Top 5 Credit Myths

When it comes to learning how to manage your credit, there are a lot of rumors floating around that you need to avoid. Some of the myths are passed on to you from your family and friends while others seem to be factual knowledge found on the internet. Certified Credit Experts would like to expose a few of these common urban legends to provide you with the truth about managing you credit.

1. Checking your credit will hurt your credit score – Thank goodness, this one is absolutely not true. How would anybody be able to manage their credit score if they couldn’t look to see what was on their report? You couldn’t. When you check your own credit report and score this is called a “soft inquiry” and it does not harm your credit in any way. When a creditor or lender checks your credit this is called a “hard inquiry” and these can bring your credit score down by a few points. Are you worried about how this could damage your credit? When multiple hard inquiries are made for the same purpose within a short period of time (a few weeks), such as when shopping for a new car, they are grouped into a less damaging period of inquiry.

2. You should close all your old accounts – We often see people recommending that you close your old accounts that are no longer active. Is this really a good way of managing your credit? You should think carefully before closing accounts on your credit reports that are really old.
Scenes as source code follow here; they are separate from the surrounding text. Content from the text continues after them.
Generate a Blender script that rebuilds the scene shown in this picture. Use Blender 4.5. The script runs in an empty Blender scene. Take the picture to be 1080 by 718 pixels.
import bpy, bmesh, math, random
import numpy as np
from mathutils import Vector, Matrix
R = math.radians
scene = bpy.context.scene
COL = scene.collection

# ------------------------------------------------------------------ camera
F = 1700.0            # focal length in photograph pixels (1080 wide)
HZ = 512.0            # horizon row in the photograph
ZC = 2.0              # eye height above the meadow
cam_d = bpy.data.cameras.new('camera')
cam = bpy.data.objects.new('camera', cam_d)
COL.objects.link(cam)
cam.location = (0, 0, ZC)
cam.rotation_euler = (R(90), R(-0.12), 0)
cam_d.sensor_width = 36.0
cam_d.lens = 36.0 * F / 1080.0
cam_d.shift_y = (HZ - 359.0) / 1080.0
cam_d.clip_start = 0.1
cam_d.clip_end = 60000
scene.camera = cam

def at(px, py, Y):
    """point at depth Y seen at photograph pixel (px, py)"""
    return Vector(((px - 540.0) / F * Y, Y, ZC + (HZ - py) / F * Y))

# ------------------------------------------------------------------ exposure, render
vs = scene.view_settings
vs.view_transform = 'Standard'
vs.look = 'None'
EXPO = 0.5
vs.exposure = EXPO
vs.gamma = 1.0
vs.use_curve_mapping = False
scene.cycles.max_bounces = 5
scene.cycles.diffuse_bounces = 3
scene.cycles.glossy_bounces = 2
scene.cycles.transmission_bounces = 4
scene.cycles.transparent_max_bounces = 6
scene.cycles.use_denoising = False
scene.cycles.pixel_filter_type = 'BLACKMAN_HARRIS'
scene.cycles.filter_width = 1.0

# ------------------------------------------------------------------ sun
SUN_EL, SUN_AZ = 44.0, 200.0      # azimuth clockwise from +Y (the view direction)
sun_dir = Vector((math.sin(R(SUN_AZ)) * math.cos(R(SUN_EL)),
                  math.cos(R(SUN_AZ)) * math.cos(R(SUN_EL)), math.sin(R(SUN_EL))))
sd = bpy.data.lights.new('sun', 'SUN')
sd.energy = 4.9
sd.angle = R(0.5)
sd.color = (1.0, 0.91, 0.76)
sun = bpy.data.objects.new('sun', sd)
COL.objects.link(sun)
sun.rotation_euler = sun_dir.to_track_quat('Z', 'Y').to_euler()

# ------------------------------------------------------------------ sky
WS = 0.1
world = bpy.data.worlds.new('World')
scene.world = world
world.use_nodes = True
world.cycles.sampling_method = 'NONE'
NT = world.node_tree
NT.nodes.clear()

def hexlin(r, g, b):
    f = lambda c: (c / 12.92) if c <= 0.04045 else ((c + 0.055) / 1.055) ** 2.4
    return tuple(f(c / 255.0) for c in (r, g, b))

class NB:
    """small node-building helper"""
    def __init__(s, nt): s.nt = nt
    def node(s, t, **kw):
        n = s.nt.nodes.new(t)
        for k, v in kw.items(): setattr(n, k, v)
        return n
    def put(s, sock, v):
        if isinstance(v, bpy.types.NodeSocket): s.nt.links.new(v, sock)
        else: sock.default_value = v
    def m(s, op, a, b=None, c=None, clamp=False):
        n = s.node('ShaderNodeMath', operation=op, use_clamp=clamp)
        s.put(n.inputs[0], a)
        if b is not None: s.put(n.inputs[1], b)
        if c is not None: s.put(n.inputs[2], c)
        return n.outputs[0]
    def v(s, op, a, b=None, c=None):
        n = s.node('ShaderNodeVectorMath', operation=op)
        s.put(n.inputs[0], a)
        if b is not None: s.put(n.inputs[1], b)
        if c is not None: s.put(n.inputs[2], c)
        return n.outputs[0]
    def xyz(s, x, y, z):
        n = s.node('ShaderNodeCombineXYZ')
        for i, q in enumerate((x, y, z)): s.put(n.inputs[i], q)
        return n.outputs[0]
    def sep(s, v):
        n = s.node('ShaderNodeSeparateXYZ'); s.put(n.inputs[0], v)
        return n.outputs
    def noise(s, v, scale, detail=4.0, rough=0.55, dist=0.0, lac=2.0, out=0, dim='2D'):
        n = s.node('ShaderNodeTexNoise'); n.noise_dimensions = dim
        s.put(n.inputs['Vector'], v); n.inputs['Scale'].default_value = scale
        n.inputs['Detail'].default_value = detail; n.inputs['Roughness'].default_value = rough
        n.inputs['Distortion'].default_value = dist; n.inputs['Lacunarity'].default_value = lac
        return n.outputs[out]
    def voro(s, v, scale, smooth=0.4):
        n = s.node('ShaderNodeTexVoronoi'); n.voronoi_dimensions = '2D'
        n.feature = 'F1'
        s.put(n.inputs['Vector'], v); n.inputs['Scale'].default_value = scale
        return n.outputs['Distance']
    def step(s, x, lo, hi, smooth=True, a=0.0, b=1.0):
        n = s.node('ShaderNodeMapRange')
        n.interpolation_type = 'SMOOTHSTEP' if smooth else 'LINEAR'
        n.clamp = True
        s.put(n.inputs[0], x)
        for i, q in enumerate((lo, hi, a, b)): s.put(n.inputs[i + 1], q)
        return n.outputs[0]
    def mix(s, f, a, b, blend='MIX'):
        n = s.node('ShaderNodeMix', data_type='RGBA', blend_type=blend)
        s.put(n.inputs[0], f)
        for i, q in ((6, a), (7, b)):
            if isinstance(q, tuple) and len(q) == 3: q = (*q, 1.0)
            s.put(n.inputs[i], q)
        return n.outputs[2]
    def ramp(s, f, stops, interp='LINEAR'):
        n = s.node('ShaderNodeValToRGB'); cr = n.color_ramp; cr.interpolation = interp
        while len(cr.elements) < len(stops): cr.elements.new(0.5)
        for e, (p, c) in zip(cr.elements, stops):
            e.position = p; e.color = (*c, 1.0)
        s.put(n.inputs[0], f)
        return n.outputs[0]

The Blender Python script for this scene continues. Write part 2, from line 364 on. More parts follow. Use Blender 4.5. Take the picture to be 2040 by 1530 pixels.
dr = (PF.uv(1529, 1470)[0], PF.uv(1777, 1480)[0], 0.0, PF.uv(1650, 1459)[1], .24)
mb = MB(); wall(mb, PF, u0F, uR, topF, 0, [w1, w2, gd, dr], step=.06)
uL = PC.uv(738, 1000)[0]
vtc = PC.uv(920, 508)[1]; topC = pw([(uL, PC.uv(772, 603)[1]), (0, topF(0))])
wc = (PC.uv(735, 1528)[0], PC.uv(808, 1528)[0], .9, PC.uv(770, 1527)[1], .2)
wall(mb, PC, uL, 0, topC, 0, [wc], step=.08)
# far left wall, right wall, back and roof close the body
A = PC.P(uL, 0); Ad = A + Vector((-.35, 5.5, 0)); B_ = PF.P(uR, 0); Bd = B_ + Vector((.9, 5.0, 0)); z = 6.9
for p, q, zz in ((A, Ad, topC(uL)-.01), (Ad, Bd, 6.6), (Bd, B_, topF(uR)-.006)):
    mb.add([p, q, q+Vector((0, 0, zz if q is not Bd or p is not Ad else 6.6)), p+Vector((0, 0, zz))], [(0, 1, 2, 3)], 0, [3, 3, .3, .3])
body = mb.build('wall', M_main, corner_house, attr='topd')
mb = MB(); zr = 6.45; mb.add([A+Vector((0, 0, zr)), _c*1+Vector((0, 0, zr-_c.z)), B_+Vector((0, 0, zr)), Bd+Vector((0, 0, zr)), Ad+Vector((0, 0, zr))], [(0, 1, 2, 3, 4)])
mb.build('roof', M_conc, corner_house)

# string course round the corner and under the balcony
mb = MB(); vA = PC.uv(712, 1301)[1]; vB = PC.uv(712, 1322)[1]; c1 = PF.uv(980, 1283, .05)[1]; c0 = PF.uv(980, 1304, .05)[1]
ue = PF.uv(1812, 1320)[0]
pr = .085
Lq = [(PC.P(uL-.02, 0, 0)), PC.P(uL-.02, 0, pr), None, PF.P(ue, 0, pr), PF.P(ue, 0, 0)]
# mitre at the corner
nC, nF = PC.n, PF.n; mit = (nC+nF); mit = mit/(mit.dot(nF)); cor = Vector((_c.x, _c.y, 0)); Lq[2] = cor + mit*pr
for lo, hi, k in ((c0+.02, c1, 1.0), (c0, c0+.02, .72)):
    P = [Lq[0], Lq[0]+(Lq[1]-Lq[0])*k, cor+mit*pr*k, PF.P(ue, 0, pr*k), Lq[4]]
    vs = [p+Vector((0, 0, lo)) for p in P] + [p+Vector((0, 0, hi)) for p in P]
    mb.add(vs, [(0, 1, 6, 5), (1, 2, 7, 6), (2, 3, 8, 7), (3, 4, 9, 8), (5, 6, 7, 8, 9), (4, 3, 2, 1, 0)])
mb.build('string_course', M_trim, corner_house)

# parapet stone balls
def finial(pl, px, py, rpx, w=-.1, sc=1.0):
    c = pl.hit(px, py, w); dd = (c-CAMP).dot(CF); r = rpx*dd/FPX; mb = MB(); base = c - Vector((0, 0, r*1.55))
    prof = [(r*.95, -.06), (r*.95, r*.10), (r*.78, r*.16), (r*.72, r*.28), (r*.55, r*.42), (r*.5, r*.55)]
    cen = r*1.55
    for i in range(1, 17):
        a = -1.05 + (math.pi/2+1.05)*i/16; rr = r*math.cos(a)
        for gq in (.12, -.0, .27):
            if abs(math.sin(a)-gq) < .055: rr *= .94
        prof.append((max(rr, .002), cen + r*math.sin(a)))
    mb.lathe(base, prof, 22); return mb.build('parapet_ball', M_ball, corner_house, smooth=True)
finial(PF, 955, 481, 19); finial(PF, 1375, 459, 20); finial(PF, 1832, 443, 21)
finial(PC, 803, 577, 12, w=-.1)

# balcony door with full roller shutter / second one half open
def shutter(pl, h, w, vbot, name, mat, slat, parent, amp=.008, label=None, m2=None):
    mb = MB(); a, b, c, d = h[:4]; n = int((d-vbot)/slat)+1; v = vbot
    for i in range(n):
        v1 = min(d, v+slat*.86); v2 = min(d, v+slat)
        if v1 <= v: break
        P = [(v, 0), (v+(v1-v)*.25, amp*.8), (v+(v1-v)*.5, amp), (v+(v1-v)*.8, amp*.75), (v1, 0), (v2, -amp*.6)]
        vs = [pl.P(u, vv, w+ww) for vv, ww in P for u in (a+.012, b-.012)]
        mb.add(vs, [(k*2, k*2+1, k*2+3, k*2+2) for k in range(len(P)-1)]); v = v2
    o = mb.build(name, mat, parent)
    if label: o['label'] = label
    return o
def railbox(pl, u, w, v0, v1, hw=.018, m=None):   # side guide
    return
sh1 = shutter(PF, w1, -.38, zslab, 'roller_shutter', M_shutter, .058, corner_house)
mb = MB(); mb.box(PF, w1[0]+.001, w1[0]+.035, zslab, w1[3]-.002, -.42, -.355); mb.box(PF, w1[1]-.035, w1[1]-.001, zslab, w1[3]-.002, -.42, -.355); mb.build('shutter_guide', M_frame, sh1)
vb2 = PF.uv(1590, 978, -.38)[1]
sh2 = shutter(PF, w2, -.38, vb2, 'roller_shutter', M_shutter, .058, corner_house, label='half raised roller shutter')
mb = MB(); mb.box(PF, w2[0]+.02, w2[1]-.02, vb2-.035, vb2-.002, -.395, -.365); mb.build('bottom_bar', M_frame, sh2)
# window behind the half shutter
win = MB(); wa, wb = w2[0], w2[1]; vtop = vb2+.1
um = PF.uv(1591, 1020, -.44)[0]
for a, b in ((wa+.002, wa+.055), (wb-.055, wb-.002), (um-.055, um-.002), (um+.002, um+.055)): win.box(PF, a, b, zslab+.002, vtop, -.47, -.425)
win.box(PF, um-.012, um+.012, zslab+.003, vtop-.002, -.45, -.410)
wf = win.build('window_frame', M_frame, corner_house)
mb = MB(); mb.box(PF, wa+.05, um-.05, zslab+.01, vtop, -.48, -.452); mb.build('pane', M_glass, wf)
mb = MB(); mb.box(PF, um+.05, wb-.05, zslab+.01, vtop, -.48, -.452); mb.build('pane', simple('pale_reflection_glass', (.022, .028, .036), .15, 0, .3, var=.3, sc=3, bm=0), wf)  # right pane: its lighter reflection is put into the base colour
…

Canceling these older credit accounts can actually lower a credit score because it makes your credit history appear shorter than it really is.

3. If I pay off a negative record, it will be removed from my credit report – Collection accounts, bankruptcies, late payments and other negative marks will stay on your credit report for up to 7-10 years. Once the account has been paid off the account will be marked as “paid” and show the recent activity. Consultant with a professional or request that the creditor delete it upon settling the account. Not all creditors will do this but it never hurts to try.

4. A co-signer is not responsible for an account – If you open a joint account or co-sign for somebody on a loan that means you are taking on the legal responsibility of making sure that account is paid. Any activity on the account, both good and bad, will show up on the credit reports for both individuals. This means if you co-sign to help a friend get a car loan and then they fail to make the payments, your credit profile is going to be hurt from their actions. The only way you can have this stopped is to refinance the loan or be officially removed from the account by the creditor.

5. Each debt you pay in full will add 50 points to your credit score – It’s just not that simple. Credit scores are calculated using a very complex algorithm that looks at hundreds of factors and values. It is impossible to determine a set number of points by simply changing one factor. Somebody with a high credit score can cause a significant drop for making just one late payment. If you already have a low credit score, missing one payment might not show a large drop at all in score. The best advice is to just keep paying all of your bills on time, start reducing your debts, and have any negative inaccurate information removed from your credit report. Your credit score will improve through time and good financial behavior.